Afterward, surprisingly reticent to leave the ghosts of the past, we decided to stop at the ruins of the village of Kopachi, about two kilometers away. You've probably seen photos from this town, a sort of Pompeii with remains of concrete prefabricated buildings. Everywhere long sticks with little yellow radiation signs litter mountainous heaps of rubble, lest anyone forget that this is nuclear waste still waiting to be transported to a "safe" storage area.

One of the few buildings still somewhat intact is the kindergarten. Inside, our torches shed light on paintings of fairytale characters, children's beds, a big bathroom with five children's sinks in a row, blackboards and books -- all covered by the dust of 25 years. In the corner of a playroom I came across a pair of boy's baby shoes, their nameless owner quickly added along with Tobias's wife's in my personal collection of Chernobyl memories.

The area around Chernobyl once counted a population of 120,000 people. Today it is home to packs of wild dogs and a couple hundred elderly people who have returned, primarily for lack of anywhere better to go. It is a zone of the dying and the dead.

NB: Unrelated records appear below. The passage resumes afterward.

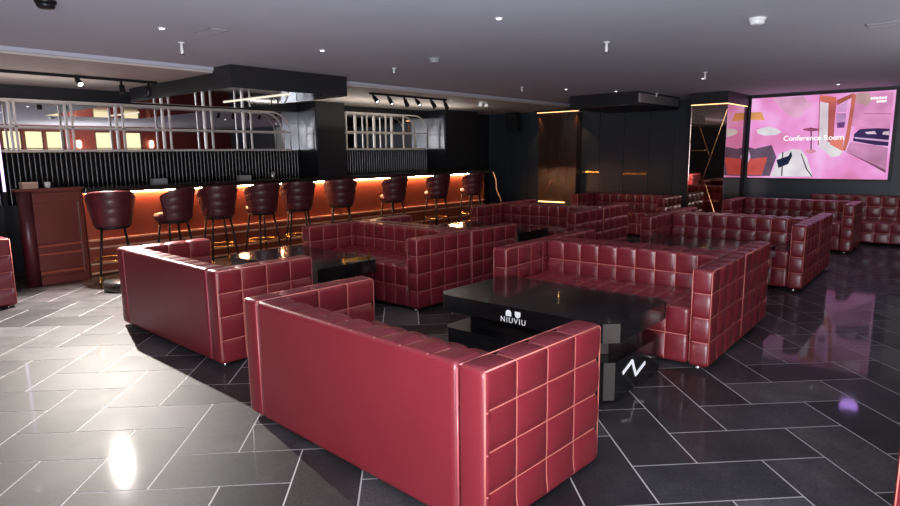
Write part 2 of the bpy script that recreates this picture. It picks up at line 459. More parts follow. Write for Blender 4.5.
shapes = [
 ('ceilshape', (232,160,190), [(.151,.992),(.391,.992),(.445,.881),(.368,.732),(.295,.762),(.2,.915)]),
 ('wallright', (222,140,185), [(.747,.989),(.985,.975),(.985,.57),(.831,.599),(.728,.616)]),
 ('beigeceil', (196,150,150), [(.747,.989),(.829,.991),(.859,.899),(.824,.847),(.753,.876)]),
 ('dadoline', (190,110,150), [(.81,.758),(.985,.747),(.985,.731),(.811,.747)]),
 ('glow', (255,240,255), [(.053,.60),(.091,.63),(.152,.636),(.213,.608),(.245,.57),(.202,.535),(.118,.532),(.063,.56)]),
 ('lampshade', (232,150,90), [(0,.83),(.083,.826),(.11,.725),(0,.735)]),
 ('sofaback', (105,75,95), [(0,.392),(.048,.368),(.177,.412),(.221,.262),(.179,.024),(0,.019)]),
 ('sofaseat', (205,80,70), [(0,.238),(.153,.263),(.117,.035),(0,.032)]),
 ('pillow', (240,190,235), [(0,.35),(.018,.264),(0,.19)]),
 ('bed', (250,225,250), [(.187,.017),(.242,.299),(.335,.359),(.401,.346),(.448,.248),(.501,.025)]),
 ('strip', (40,20,45), [(.262,.324),(.271,.324),(.277,.026),(.267,.026)]),
 ('stripb', (60,30,60), [(.40,.30),(.407,.30),(.455,.12),(.50,.025),(.49,.025),(.445,.12)]),
 ('tray', (35,15,40), [(.223,.225),(.31,.274),(.329,.335),(.339,.274),(.314,.175),(.242,.125)]),
 ('tabletop', (150,70,100), [(.403,.599),(.458,.614),(.529,.592),(.536,.58),(.461,.566),(.403,.587)]),
 ('tableleg', (110,50,80), [(.457,.572),(.467,.572),(.478,.344),(.468,.345)]),
 ('tablefoot', (225,140,160), [(.44,.35),(.50,.35),(.51,.32),(.47,.30),(.43,.32)]),
 ('doorwhite', (255,225,250), [(.506,.91),(.568,.893),(.583,.46),(.525,.391)]),
 ('doorframe', (210,105,80), [(.501,.992),(.564,.974),(.618,.957),(.621,.899),(.568,.893),(.512,.921)]),
 ('edge', (190,85,100), [(.501,.97),(.507,.97),(.525,.40),(.518,.40)]),
 ('whitefloor', (255,230,245), [(.525,.391),(.584,.449),(.69,.329),(.673,.271),(.62,.259)]),
 ('column', (190,90,85), [(.567,.916),(.621,.899),(.621,.634),(.625,.436),(.584,.437)]),
 ('windowpink', (245,165,225), [(.63,.853),(.699,.915),(.693,.779),(.634,.783)]),
 ('shelf', (200,140,190), [(.628,.772),(.694,.767),(.694,.63),(.635,.633)]),
 ('bottles', (120,60,120), [(.64,.66),(.69,.665),(.69,.60),(.64,.60)]),
 ('warmfloor', (225,120,100), [(.61,.459),(.694,.503),(.69,.329),(.599,.413)]),
 ('beam', (180,90,70), [(.62,.922),(.727,.991),(.742,.956),(.63,.864)]),
 ('post', (200,105,85), [(.722,.98),(.74,.99),(.749,.955),(.73,.455),(.71,.328),(.69,.34),(.706,.537),(.718,.8)]),
 ('panelr', (205,135,175), [(.737,.432),(.943,.381),(.985,.36),(.985,.11),(.812,.246),(.717,.328)]),
 ('groove', (130,70,100), [(.704,.329),(.724,.317),(.985,.11),(.985,.076),(.866,.189)]),
 ('couch', (60,30,75), [(.759,.523),(.794,.579),(.907,.584),(.985,.57),(.985,.38),(.905,.393),(.756,.443)]),
 ('couchseat', (230,170,235), [(.76,.489),(.985,.447),(.985,.425),(.768,.471)]),
 ('cusha', (235,190,225), [(.828,.543),(.89,.551),(.905,.517),(.842,.52)]),
 ('cushb', (240,200,230), [(.945,.54),(.982,.55),(.984,.50),(.94,.512)]),
]
def pic_mat(name, col, s_):
    m = emit(name, col, s_); nt = m.node_tree; e = next(n for n in nt.nodes if n.type == 'EMISSION')
    tc = nt.nodes.new('ShaderNodeTexCoord'); n = nt.nodes.new('ShaderNodeTexNoise'); n.inputs['Scale'].default_value = 3.5; n.inputs['Detail'].default_value = 1
    mx = nt.nodes.new('ShaderNodeMix'); mx.data_type = 'RGBA'
    mx.inputs['A'].default_value = tuple(c*.55 for c in col[:3])+(1,); mx.inputs['B'].default_value = (min(1, col[0]*1.4), min(1, col[1]*1.45+.03), min(1, col[2]*1.5+.05), 1)
    nt.links.new(tc.outputs['Object'], n.inputs['Vector']); nt.links.new(n.outputs['Fac'], mx.inputs['Factor']); nt.links.new(mx.outputs['Result'], e.inputs[0])
    return m
b = MB(); sm = []
for i, (nm, c, poly) in enumerate(shapes):
    sm.append(pic_mat('picture_'+nm, srgb(*c), SCR))
    yy = -.0365-.0004*i
    pts = [(X0+u*(X1-X0)-ox, yy, Z0+v*(Z1-Z0)) for u, v in poly]
    area = sum(pts[k][0]*pts[(k+1) % len(pts)][2]-pts[(k+1) % len(pts)][0]*pts[k][2] for k in range(len(pts)))
    if area > 0: pts = pts[::1]
    else: pts = pts[::-1]
    b.add(pts, [tuple(range(len(pts)))], i)
me = b.mesh('picture', sm); link('picture', me, scr)
def text_mesh(name, txt, size, material, M, parent, depth=.001, center=True, spacing=1.0, bold=0.):
    cu = bpy.data.curves.new(name, 'FONT'); cu.body = txt; cu.size = size; cu.extrude = depth; cu.offset = bold
    cu.align_x = 'CENTER' if center else 'LEFT'; cu.space_character = spacing
    t = bpy.data.objects.new(name+'_tmp', cu); C.objects.link(t)
    bpy.context.view_layer.update()
    me = bpy.data.meshes.new_from_object(t.evaluated_get(bpy.context.evaluated_depsgraph_get()))
    bpy.data.objects.remove(t)
    me.transform(M); me.materials.clear(); me.materials.append(material)
    for p in me.polygons: p.material_index = 0
    return link(name, me, parent)
TXT = emit('picture_caption', (1, 1, 1, 1), 1.1)
MX = Matrix.Rotation(PI/2, 4, 'X')
u0 = X0+.48*(X1-X0)-ox
text_mesh('caption', 'Conference Room', .125, TXT, Matrix.Translation((u0, -.055, Z0+.462*(Z1-Z0))) @ MX, scr, bold=.002)
b = MB()
for r_, (ua, ub, z) in enumerate(((.845, .95, 2.30), (.885, .95, 2.245))):
    xa, xb = X0+ua*(X1-X0)-ox, X0+ub*(X1-X0)-ox; n = 6 if r_ == 0 else 4
    for k in range(n):
        x = xa+(xb-xa)*k/n; w_ = (xb-xa)/n*.8
        if k % 2 == 0: b.prism([(x, 0), (x+w_, 0), (x+w_, .032), (x+w_*.5, .042), (x, .032)], 0, .002, M=Matrix.Translation((0, -.053, z)) @ MX)
        else: b.prism([(x, .01), (x+w_*.5, 0), (x+w_, .01), (x+w_, .042), (x, .042)], 0, .002, M=Matrix.Translation((0, -.053, z)) @ MX)
b.build('corner_emblem', TXT, scr)

# ------------------------------------------------------------------ bar
BX = -7.2
BY0, BY1 = .12, 8.41
bar = empty('bar_counter', (BX, BY0, 0), 0, 'long bar counter with black stone top and orange lit wooden front', 'bar counter')
L = BY1-BY0
MB().box((-.52, 0, 1.065), (0, L, 1.13)).build('counter_top', STONE, bar, .006)
b = MB().box((-.24, .03, 0), (-.20, L-.05, 1.06))
n = 6
for i in range(n+1):
    y = .03+(L-.08)*i/n; b.box((-.20, y-.012 if i else y, .47), (-.193, y+.012, 1.05))
b.build('front_panel', WOOD, bar)
for z, d in ((.455, .05), (.355, .04), (.15, .05), (.03, .04)):
    MB().box((-.198, .03, z-.012), (-.198+d, L-.05, z+.012)).build('ledge', WOODLIP, bar, .004)
MB().box((-.52, .03, 0), (-.245, .07, 1.06)).build('end_panel', WOOD, bar)
MB().box((-.52, L-.09, 0), (-.245, L-.05, 1.06)).build('end_panel', WOOD, bar)
MB().box((-.185, .06, 1.048), (-.165, L-.08, 1.064)).build('led_strip', LEDW, bar)

gate = empty('bar_gate', (BX, -.25, 0), 0, 'low red wooden gate panel at the near end of the bar counter', 'gate')
b = MB().box((-.10, -.24, 0), (-.03, .335, 1.12)); b.build('panel', WOODDK, gate)
b = MB().box((-.03, -.2, .98), (.0, .30, 1.1)).box((-.03, -.2, 0), (.0, .30, .10)).box((-.03, .27, .10), (.0, .32, .98)); b.build('frame', WOODDK, gate, .005)
for z in (.47, .37, .15): MB().box((-.03, -.2, z-.012), (.012, .27, z+.012)).build('ledge', mat('dark_red_lip', (.3, .07, .04, 1), .3, coat=.3), gate, .004)
b = MB().lathe([(.075, 0), (.075, 1.12)], (-.035, -.27, 0), 20); b.build('end_post', STOOL_L, gate)
MB().box((-.16, -.36, 1.12), (.02, .345, 1.15)).build('top', WOODDK, gate, .005)

# back bar: ribbed tiles and mirrors (wall finishes)
def ribs(name, y0, y1):
    n = int((y1-y0)/.062); vs = []; fs = []
    K = 6; dy = (y1-y0)/n; z0, z1 = .9, 1.575
    for i in range(n):
        for k in range(K+1):
            a = PI*k/K; yy = y0+dy*(i+.5)-math.cos(a)*dy*.49; xx = XW+.012+math.sin(a)*.026
            vs += [(xx, yy, z0), (xx, yy, z1)]
        base = i*(K+1)*2
        for k in range(K): fs.append((base+2*k, base+2*k+2, base+2*k+3, base+2*k+1))
    k = len(vs); X = XW+.002
    bb = MB(); bb.add(vs, fs, 0, True); bb.box((XW+.001, y0, z0), (XW+.014, y1, z1))
    return struct(bb.build(name, RIBTILE), 'black glazed ribbed tiles behind the bar')
ribs('trim_4', YS+.02, 4.14); ribs('trim_5', 4.82, 7.60)
for (y0, y1, lb) in ((YS+.02, 4.14, 'long wall mirror behind the near bottle rack, reflecting lit windows'), (4.82, 7.60, 'wall mirror behind the far bottle rack with the round arch')):
    m_ = MB().box((XW+.001, y0, 1.58), (XW+.02, y1, 2.27)).build('wall_mirror', MIRROR); tag(m_, lb, 'mirror')

def rack(y0, y1, posts, xf, xr, z0, z1, label, arch=True):
    t = empty('bottle_rack', ((xf+xr)/2, y0, 0), 0, label, 'rack')
    ox_, oy_ = (xf+xr)/2, y0
    zm = z0+(z1-z0)*.48
    def frame(x, nm):
        bb = MB(); w = .024; R = .36
        yl = y1-oy_
        bb.bar((x, 0, z0), (x, yl, z0), w); bb.bar((x, 0, zm), (x, yl, zm), w)
        bb.bar((x, 0, z1), (x, yl-R, z1), w)
        pts = [(x, yl-R+R*math.sin(a*PI/20), z1-R+R*math.cos(a*PI/20)) for a in range(11)]+[(x, yl, z0)]
        bb.tube(pts, w*.55, 6)
        for y in posts:
            bb.bar((x, y-oy_, z0), (x, y-oy_, z1), w)
        return bb.build(nm, RACKM, t)
    frame(xf-ox_, 'front_frame'); frame(xr-ox_, 'rear_frame')
    for y in posts:
        for z in (z0, zm, z1): MB().bar((xf-ox_, y-oy_, z), (xr-ox_, y-oy_, z), .016).build('cross_bar', RACKM, t)
    MB().box((xr-ox_, 0.0, z0+.013), (xf-ox_, y1-oy_-.02, z0+.019)).build('shelf', mat('shelf_steel', (.5, .48, .46, 1), .3, metal=.5), t)
    return t
rack(-3.6, 3.81, [-3.59, -2.9, -2.2, -1.55, -.93, -.275, .37, 1.02, 1.69, 2.36, 3.05], -8.17, XW+.036, 1.595, 2.235, 'long champagne metal bottle rack above the near half of the bar')
rack(4.96, 7.21, [4.98, 5.5, 6.0, 6.5], -8.05, XW+.036, 1.60, 2.29, 'shorter metal bottle rack with the round arch at the far end of the bar')

# canopy over the bar
cn = empty('bar_canopy', (-6.5, 1.86, 2.25), 0, 'black box canopy hung from the ceiling above the bar', 'canopy')
MB().box((-1.4, -.82, .004), (.88, .82, .188)).build('casing', NAVYDARK, cn)
MB().box((.885, -.82, .004), (1.27, .82, .248)).build('front_casing', NAVYDARK, cn)
MB().box((-1.4, -.82, 0), (1.27, .82, .003)).build('gloss_underside', mat('smoked_mirror', (.35, .33, .33, 1), .05, metal=1.), cn)
b = MB().box((-.5, .06, -.012), (1.05, .08, -.001)); b.build('led_profile', LEDREFL, cn)  # glowing strip stands in for an LED line reflected in the underside

# air duct box near far wall
dk = empty('ceiling_duct', (-4.03, 8.33, 2.27), 0, 'black ceiling duct box with a silver grille near the far wall', 'duct')
MB().box((-.63, -.93, .03), (.66, .93, .228)).build('casing', NAVYDARK, dk)
MB().box((-.70, -.98, 0), (.64, .93, .029)).build('lower_tray', NAVYDARK, dk)
b = MB()
b.box((.662, -.9, .05), (.668, .88, .2))
for k in range(9):
    b.box((.668, -.88, .06+k*.0155), (.678, .86, .066+k*.0155))
b.build('grille', mat('aluminium', (.5, .5, .52, 1), .35, metal=.7), dk)

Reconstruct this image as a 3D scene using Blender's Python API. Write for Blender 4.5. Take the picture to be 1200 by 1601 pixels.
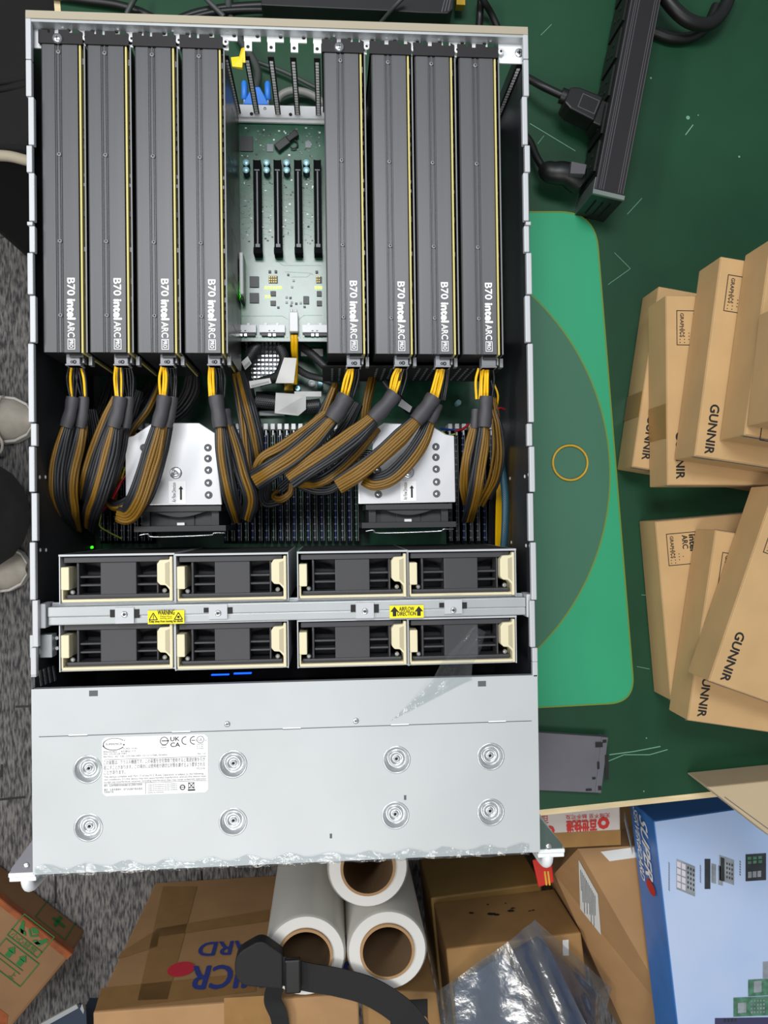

I am told that in Fukushima, which I will visit next week, life continues as normal, despite alarmingly high radiation levels being detected in schools, shrines and other places where people gather. Children have even been sent back to class. The government has instigated "voluntary" relocation -- but for those without the funds or means to pick up and move, this is meaningless.

In April, five weeks after a tsunami and earthquake damaged the Fukushima nuclear power plant, the Japanese authorities raised the upper level limit of acceptable radiation from 1 mSv per year to 20 mSv per year for school children.

It is hard to believe that the current Japanese government is falling so far behind the 5 mSv standard set by the Soviets. How can a government that lived with the fallout of nuclear bombs allow such high levels of radiation exposure for its children? Why is the Japanese government not actively decontaminating school grounds?

I think about Katya and the pupils of the Kopachi kindergarten who hopefully managed to grow up far away from the radiation. For those not endowed with memory of previous tragedies, surely these stories should be enough?

The Japanese government must do all that it can to protect its citizens from the aftereffects of Fukushima. Meanwhile, the rest of the world must join the Japanese, German and Swiss governments who have decided to stop funding nuclear energy. No more Chernobyls. No more Fukushimas. Never again.